Nearly all of the cities in Santa Clara County require builders
to recycle junk from their construction sites, and now Gilroy is
one of them.
Gilroy – Nearly all of the cities in Santa Clara County require builders to recycle junk from their construction sites, and now Gilroy is one of them.
Most builders in the city have been recycling excess wood, metal, concrete and other debris from their demolition and construction projects over the past years, but now they must recycle at least 50 percent of their discarded materials when working on projects greater than 5,000 square feet.
“It’s a good starting point for us,” said Leslie Wilcox, the city’s Environmental Programs assistant who has spent the last year developing the ordinance with her supervisor, Lisa Jensema. “We’re completely open to raising the [50 percent requirement] if we find we have good compliance from construction and demolition companies.”

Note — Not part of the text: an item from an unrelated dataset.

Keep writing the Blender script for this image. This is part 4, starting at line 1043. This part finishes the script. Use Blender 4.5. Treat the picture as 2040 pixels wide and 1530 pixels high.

Fifty percent is the average threshold for Santa Clara County cities because most recycling facilities can only guarantee recycling for 50 percent of the material they receive. Palo Alto requires builders to recycle between 70 and 80 percent
Local builder Chris Cote is constructing a solar housing development on the corner of Hanna State and Gurries Drive, and he said it produces two-and-a-half tons of wood scraps a week. Despite this, he said he recycles 90 percent of all the debris generated on the roughly 30,000-square-feet of construction space.
Councilman Peter Arellano agreed with the need to up the percentage, but City Administrator Jay Baksa said raising the requirement too far above 50 percent could result in non-compliance and cumbersome punitive measures.
“You’re project has taught us a lot,” Baksa told Cote. “We could be like Palo Alto and be 90 percent and be good to the environment, but we don’t want to be whacking [builders] over the head.”
Bob Martin is the vice president of construction at Dividend Homes in Morgan Hill, which has worked in Gilroy, and he said recycling has already become “pretty standard” for Dividend and others, and it actually helps keep sites clean.
One local developer, who hires construction companies like Dividend Homes, said the new ordinance might also create new recycling companies.
The council could always revisit the issue in a year, Mayor Al Pinheiro said, after one full construction season has passed.
“It’s the first baby step,” Pinheiro said.
Cote’s project has been so successful with recycling because he has bins labeled in English and Spanish that show workers where to throw wood, metal, concrete, and other debris. Sorting at the site makes it easier for South Valley Disposal and Recycling to transfer the materials to recycling facilities.
Without the initial sorting, materials get jumbled together, and recycling facilities loose efficiency.
“Some operations have the resources to separate all their garbage,” said Phil Couchee, general manager of SVDR, which is the only entity that can be paid for reuse and recycling collection services in Gilroy.